The goal is to unlock the copper as safely, quickly and efficiently as possible, Cross said. Given the estimates that global electrification will cause demand for copper that will far outpace supply in the coming years, new approaches to copper mining will be needed.
“We really are tapping into the collective brainpower that exists to get to a solution as fast as we can,” Cross said. “We are more focused on solving the very next problem than with what the perfect long-term solution is. This bias for action is generating immediate value that yields better solutions and ideas. This balance of a long-term vision and near-term execution is building our confidence and accelerates learning in a very healthy way.”
One of the early successes of Leach to the Last Drop was installing covers to increase the heat in the stockpiles.
Freeport’s ‘secret weapon’
It’s not just other mining companies that are noticing Freeport’s leaching success. It also is getting attention in the financial community.
“Freeport’s operational excellence and development expertise has long been recognized as a strength by Wall Street,” said David Joint, Vice President-Investor Relations. “Our team’s early success in our innovative Leach to the Last Drop initiatives have not gone unnoticed, and analysts and investors have begun ascribing values as our operations enhance recoveries and add new volumes to our production profile from historical stockpiles.
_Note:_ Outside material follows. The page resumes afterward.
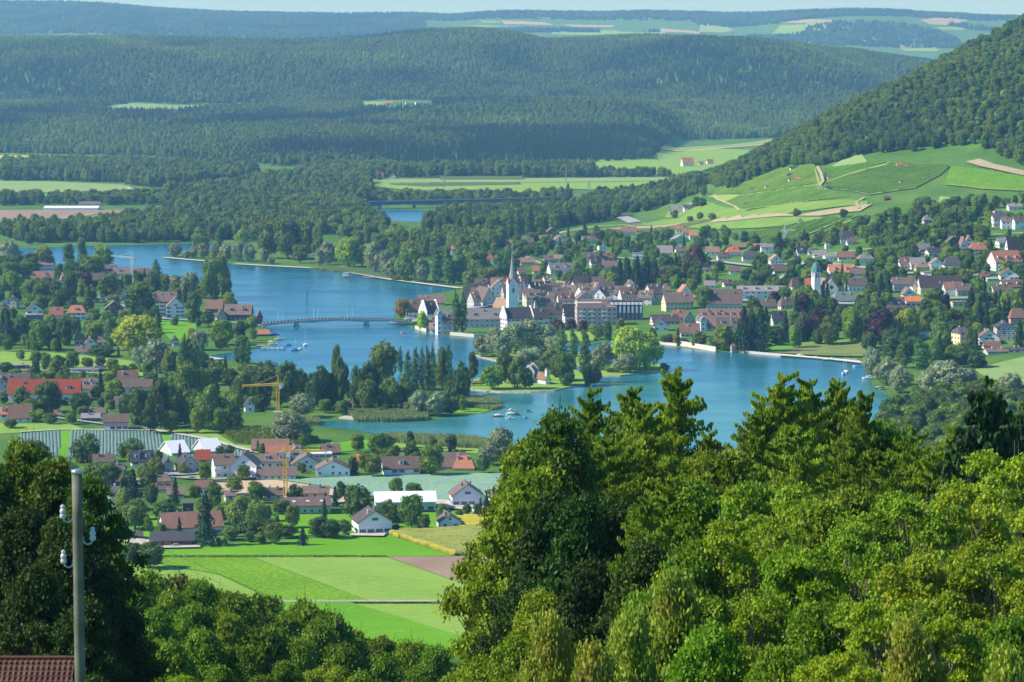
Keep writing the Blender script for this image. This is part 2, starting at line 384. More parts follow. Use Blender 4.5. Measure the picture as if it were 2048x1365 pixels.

As Freeport continues to build momentum through these important new operating practices, these successes should further elevate our position as foremost in copper.”
The investment advice company Motley Fool recently called the leaching breakthroughs Freeport’s “Secret Weapon.”
An April 2024 report from BNP Paribas, a multinational bank and financial services holding company, described the company’s success as a “meaningful and unique opportunity.”
The additional low-cost copper could add about $15 billion in value to the company, or the equivalent of about $10.57 per share based on copper selling at $4 per pound, according to the analysis.
“Our conclusion is simple; achieving leaching targets is extremely valuable accretive,” BNP Paribas said. “A combination of low cost and long life offers significant value at a wide range of copper prices.”